Thomas Henry Huxley, by the standards of his times, was an enlightened and liberal progressive. But his times were not ours, and in 1871 he wrote the following:
No rational man, cognizant of the facts, believes that the average negro is the equal, still less the superior, of the white man. And if this be true, it is simply incredible that, when all his disabilities are removed, and our prognathous relative has a fair field and no favor, as well as no oppressor, he will be able to compete successfully with his bigger-brained and smaller-jawed rival, in a contest which is to be carried on by thoughts and not by bites. The highest places in the hierarchy of civilization will assuredly not be within the reach of our dusky cousins104.

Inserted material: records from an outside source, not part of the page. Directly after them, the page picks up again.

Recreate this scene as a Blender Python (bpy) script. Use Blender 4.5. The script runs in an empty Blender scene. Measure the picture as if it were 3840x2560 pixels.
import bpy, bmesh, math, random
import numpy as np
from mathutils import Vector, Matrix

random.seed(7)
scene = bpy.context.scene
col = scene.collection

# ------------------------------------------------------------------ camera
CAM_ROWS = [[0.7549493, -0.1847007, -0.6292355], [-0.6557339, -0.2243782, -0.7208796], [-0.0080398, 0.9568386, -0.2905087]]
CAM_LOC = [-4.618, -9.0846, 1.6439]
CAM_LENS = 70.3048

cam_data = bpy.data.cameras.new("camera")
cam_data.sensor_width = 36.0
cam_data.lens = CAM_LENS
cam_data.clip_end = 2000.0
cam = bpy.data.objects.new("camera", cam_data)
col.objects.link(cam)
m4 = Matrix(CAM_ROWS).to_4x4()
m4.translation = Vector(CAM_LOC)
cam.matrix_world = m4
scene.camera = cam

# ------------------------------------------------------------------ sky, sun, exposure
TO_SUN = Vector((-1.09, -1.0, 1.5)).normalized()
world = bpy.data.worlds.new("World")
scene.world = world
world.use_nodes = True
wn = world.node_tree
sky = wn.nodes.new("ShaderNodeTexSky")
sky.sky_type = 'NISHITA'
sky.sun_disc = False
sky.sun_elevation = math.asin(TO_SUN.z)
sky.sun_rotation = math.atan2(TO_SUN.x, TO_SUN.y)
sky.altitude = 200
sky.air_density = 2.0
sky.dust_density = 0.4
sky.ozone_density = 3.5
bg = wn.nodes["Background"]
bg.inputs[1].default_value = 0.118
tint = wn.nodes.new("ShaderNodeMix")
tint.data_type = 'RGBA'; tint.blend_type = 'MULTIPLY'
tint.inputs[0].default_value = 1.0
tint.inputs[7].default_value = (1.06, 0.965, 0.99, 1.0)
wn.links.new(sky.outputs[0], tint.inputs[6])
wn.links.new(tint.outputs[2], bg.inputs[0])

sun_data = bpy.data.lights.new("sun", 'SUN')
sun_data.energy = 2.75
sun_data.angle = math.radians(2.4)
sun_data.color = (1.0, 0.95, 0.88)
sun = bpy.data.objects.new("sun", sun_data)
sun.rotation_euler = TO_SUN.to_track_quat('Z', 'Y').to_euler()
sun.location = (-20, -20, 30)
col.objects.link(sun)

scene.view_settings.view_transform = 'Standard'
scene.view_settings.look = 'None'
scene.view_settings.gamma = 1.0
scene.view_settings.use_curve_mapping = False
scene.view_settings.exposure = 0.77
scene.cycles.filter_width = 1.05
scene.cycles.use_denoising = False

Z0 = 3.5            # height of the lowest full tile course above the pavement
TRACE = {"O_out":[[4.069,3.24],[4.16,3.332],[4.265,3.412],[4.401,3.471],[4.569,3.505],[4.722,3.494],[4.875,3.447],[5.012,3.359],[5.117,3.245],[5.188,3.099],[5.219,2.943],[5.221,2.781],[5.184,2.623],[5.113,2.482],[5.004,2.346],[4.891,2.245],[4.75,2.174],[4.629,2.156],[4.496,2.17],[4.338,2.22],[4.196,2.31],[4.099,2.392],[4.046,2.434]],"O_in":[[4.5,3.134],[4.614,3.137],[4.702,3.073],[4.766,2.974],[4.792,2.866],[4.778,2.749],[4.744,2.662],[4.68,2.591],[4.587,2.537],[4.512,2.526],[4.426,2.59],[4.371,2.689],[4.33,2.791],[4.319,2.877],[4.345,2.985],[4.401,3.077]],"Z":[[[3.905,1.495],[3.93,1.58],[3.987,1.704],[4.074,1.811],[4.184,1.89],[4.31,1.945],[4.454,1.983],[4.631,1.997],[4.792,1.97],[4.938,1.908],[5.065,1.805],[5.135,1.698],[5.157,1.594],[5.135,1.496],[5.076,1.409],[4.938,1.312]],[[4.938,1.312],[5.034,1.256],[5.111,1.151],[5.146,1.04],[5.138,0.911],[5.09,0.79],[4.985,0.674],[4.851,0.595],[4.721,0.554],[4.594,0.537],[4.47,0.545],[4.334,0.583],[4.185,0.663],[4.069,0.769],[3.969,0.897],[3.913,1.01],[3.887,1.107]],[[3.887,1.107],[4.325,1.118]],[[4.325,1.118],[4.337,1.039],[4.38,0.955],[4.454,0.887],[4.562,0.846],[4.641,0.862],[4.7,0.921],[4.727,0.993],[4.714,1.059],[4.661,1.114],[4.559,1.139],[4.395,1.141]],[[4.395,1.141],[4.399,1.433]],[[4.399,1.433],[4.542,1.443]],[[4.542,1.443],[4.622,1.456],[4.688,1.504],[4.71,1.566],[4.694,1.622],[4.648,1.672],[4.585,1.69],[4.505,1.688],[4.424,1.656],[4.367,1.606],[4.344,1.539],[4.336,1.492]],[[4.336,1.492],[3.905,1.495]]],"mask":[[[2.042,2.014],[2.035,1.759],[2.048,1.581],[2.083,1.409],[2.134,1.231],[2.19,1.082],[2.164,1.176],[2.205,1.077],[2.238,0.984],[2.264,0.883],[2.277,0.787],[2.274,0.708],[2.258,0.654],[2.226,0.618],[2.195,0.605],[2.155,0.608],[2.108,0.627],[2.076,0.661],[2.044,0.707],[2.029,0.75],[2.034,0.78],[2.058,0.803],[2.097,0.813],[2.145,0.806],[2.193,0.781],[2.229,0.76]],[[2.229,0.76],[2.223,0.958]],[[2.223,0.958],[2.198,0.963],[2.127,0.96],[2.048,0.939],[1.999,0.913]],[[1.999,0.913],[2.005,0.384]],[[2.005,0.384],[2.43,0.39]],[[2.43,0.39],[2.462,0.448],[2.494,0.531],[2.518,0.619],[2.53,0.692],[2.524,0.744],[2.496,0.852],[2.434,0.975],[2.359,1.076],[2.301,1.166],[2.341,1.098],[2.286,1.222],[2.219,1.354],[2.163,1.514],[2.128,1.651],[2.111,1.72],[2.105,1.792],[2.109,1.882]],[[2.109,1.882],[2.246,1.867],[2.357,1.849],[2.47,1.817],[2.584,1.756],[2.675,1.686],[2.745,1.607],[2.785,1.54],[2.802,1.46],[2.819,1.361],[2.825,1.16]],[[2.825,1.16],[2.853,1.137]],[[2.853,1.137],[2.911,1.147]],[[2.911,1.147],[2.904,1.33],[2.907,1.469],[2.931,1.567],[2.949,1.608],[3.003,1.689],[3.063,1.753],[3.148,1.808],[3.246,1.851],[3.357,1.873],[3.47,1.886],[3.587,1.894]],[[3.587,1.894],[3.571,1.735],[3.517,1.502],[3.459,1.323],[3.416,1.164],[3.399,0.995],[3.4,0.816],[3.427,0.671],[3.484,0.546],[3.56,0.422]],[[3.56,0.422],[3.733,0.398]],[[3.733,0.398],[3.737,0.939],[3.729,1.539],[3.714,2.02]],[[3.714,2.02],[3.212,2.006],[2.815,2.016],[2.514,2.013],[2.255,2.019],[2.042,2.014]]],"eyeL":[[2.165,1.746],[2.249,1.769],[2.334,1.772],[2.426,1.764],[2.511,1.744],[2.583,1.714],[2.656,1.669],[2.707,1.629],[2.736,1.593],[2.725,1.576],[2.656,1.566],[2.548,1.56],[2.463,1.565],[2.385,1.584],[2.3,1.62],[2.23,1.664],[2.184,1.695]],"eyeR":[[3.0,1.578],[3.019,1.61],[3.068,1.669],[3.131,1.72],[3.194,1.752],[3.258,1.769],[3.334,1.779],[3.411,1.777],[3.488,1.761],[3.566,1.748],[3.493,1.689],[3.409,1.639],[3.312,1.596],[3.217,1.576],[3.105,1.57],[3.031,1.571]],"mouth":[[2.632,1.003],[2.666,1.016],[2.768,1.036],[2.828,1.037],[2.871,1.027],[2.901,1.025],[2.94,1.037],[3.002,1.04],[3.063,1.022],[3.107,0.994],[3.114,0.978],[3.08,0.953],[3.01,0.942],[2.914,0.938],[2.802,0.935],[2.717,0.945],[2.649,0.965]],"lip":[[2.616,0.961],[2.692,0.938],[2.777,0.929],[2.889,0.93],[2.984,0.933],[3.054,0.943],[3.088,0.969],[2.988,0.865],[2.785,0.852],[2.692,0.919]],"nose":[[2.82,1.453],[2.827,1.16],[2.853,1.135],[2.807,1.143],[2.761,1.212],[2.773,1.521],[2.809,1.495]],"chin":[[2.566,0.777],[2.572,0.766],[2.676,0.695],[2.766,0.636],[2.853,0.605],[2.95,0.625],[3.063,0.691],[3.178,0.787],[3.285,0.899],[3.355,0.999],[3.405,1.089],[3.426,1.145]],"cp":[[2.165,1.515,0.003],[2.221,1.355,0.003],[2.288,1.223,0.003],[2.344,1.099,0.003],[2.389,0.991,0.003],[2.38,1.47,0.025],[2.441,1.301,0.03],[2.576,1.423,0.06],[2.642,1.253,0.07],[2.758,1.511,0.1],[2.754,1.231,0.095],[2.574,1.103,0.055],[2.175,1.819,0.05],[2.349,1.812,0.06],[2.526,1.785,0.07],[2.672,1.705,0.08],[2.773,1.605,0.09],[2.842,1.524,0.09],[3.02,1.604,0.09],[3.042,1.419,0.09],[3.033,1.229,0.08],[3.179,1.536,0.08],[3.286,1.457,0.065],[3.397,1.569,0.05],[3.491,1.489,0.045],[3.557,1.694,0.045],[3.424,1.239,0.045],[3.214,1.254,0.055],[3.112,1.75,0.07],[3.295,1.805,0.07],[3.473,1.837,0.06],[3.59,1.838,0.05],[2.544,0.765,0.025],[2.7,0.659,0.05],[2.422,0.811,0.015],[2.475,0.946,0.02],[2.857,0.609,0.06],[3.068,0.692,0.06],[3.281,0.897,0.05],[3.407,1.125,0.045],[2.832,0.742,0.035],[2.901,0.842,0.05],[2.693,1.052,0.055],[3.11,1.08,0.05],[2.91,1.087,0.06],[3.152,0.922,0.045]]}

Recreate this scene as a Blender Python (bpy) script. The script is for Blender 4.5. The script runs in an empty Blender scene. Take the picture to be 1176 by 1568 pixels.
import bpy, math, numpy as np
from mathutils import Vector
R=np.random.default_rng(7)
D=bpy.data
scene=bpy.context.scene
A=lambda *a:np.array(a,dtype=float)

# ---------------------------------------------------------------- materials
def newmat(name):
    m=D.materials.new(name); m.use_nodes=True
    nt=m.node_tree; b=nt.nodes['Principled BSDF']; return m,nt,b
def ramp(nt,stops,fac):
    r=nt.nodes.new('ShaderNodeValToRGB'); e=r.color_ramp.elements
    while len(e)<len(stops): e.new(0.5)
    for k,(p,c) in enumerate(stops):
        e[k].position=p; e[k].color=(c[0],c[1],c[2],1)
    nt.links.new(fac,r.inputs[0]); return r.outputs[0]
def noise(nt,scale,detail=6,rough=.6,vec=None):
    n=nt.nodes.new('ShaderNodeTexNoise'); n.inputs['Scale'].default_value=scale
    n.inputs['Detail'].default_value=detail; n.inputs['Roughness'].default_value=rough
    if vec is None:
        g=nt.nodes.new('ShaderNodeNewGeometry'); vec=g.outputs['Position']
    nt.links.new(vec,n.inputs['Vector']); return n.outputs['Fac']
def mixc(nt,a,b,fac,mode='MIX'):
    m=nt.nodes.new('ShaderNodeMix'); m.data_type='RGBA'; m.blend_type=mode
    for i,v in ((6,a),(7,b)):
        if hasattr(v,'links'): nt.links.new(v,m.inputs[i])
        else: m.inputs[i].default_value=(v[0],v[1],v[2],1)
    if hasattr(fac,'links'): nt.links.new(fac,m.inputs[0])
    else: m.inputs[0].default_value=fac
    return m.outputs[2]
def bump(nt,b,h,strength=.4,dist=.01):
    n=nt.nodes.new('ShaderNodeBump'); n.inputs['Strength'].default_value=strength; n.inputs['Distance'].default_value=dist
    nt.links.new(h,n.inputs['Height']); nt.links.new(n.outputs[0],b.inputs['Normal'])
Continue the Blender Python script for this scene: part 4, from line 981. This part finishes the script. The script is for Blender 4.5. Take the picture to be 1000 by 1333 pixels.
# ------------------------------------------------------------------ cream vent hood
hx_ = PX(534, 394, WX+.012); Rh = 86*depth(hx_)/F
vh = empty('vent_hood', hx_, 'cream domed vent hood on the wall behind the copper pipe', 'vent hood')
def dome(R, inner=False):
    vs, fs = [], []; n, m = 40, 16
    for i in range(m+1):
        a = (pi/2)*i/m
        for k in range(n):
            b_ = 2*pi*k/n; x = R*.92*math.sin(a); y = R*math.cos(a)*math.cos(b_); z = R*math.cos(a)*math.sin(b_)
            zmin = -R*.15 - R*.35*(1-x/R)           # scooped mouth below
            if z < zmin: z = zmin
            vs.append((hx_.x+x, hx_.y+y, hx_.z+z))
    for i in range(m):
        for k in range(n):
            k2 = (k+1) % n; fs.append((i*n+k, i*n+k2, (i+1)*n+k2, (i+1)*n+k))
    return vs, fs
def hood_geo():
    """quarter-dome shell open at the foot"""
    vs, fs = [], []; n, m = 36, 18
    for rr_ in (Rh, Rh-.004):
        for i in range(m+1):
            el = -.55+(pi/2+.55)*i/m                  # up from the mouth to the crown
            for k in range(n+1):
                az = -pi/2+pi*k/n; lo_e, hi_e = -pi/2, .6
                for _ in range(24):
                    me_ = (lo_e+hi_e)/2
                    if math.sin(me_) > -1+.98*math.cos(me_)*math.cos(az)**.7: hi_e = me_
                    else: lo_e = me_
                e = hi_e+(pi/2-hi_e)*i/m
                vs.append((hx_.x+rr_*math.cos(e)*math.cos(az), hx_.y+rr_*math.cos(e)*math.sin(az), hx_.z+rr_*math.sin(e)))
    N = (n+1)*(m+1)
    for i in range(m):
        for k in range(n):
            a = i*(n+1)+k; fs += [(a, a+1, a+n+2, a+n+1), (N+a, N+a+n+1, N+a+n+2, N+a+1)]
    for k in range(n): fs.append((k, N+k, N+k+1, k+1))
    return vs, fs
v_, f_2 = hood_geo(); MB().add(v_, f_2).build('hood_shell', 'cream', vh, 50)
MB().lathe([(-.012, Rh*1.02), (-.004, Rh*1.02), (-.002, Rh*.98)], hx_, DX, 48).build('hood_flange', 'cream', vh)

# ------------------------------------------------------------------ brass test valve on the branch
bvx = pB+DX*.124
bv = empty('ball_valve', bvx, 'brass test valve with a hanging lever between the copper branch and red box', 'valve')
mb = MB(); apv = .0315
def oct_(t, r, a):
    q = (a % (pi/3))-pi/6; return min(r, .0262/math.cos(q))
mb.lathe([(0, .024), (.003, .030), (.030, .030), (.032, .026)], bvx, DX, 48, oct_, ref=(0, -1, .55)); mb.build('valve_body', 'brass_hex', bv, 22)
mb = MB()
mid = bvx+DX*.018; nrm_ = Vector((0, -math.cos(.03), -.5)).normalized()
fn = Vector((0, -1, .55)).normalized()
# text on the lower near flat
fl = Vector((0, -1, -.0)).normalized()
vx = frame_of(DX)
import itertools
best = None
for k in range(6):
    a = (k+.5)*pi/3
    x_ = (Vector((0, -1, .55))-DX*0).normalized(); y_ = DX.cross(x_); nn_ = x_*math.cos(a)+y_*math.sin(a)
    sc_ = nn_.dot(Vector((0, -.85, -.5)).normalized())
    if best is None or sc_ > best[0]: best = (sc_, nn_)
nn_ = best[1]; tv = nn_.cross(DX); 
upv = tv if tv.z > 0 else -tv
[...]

It is a commonplace that good historians don't judge statements from past times by the standards of their own. Abraham Lincoln, like Huxley, was ahead of his time, yet his views on matters of race also sound backwardly racist in ours. Here he is in a debate in 1858 with Stephen A. Douglas:
I will say, then, that I am not, nor ever have been, in favor of bringing about in any way the social and political equality of the white and black races; that I am not, nor ever have been, in favor of making voters or jurors of negroes, nor of qualifying them to hold office, nor to intermarry with white people; and I will say, in addition to this, that there is a physical difference between the white and black races which I believe will forever forbid the two races living together on terms of social and political equality. And in as much as they cannot so live, while they do remain together there must be the position of superior and inferior, and I as much as any other man am in favor of having the superior position assigned to the white race.105
Had Huxley and Lincoln been born and educated in our time, they would have been the first to cringe with the rest of us at their own Victorian sentiments and unctuous tone. I quote them only to illustrate how the Zeitgeist moves on. If even Huxley, one of the great liberal minds of his age, and even Lincoln, who freed the slaves, could say such things, just think what the average Victorian must have thought. Going back to the eighteenth century it is, of course, well known that Washington, Jefferson and other men of the Enlightenment held slaves. The Zeitgeist moves on, so inexorably that we sometimes take it for granted and forget that the change is a real phenomenon in its own right.